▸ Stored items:
>> START
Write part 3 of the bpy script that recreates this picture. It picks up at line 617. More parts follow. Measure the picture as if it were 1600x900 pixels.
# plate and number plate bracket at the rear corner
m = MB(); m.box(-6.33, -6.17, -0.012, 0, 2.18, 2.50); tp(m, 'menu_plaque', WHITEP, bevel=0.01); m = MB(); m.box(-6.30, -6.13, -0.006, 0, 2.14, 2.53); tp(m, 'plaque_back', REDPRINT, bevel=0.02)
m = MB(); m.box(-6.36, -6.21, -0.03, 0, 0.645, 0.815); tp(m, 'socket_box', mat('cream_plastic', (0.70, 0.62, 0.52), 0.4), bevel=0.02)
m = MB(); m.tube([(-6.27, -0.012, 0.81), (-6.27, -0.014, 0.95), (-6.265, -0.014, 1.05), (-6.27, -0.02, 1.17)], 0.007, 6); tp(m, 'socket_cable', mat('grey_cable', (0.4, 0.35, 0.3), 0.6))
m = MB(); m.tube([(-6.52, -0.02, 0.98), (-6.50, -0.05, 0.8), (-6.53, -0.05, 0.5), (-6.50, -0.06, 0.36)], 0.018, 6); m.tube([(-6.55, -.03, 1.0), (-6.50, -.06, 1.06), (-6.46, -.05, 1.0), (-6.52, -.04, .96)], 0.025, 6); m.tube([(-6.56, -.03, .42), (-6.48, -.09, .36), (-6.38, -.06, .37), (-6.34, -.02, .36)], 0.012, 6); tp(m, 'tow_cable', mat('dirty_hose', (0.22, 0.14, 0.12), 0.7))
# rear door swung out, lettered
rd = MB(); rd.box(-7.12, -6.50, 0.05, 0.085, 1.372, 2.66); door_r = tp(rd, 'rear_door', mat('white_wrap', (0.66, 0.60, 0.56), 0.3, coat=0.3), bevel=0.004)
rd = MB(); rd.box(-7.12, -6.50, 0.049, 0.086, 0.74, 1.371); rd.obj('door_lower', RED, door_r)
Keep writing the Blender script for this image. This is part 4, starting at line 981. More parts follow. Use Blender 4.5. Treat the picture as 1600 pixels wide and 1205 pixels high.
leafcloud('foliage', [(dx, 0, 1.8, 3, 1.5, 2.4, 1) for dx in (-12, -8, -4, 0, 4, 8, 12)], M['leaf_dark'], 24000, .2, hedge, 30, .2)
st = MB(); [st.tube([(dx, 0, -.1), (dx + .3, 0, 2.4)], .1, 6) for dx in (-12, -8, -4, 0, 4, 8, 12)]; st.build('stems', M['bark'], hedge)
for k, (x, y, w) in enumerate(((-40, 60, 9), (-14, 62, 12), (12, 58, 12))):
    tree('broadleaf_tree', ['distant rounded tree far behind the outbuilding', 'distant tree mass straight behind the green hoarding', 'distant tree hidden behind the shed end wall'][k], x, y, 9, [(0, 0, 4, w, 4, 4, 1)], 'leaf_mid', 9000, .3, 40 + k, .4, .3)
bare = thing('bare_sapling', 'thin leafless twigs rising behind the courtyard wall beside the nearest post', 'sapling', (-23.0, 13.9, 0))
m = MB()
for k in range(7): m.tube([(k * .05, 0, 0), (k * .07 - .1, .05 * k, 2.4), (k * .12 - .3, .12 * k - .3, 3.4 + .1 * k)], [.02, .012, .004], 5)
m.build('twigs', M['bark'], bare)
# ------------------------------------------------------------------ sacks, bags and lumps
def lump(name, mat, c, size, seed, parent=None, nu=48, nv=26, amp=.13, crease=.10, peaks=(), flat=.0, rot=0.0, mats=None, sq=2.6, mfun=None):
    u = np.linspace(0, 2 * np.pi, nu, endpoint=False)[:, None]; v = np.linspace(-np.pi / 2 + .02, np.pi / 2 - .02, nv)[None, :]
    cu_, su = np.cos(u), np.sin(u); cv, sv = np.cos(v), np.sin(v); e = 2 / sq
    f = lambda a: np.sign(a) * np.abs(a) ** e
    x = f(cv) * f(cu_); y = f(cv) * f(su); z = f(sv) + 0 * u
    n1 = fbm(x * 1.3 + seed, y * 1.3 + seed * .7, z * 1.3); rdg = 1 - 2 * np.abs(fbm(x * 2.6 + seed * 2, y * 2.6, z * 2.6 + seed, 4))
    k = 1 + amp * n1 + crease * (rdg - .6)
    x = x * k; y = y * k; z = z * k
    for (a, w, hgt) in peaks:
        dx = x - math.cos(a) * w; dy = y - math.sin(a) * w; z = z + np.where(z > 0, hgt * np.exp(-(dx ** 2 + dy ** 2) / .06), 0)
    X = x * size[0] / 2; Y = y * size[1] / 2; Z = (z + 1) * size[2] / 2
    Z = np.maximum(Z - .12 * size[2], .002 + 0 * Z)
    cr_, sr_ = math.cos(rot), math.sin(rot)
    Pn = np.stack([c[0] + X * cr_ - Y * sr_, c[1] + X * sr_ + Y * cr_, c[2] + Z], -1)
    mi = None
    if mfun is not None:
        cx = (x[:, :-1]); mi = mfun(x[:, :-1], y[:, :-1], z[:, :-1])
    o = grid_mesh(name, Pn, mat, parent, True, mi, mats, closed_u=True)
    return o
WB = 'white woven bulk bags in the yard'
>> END
▸ Exercise:
Pick out and copy the lines of the entries that hold the string "hedge".

▸ Output for this exercise:
leafcloud('foliage', [(dx, 0, 1.8, 3, 1.5, 2.4, 1) for dx in (-12, -8, -4, 0, 4, 8, 12)], M['leaf_dark'], 24000, .2, hedge, 30, .2)
st = MB(); [st.tube([(dx, 0, -.1), (dx + .3, 0, 2.4)], .1, 6) for dx in (-12, -8, -4, 0, 4, 8, 12)]; st.build('stems', M['bark'], hedge)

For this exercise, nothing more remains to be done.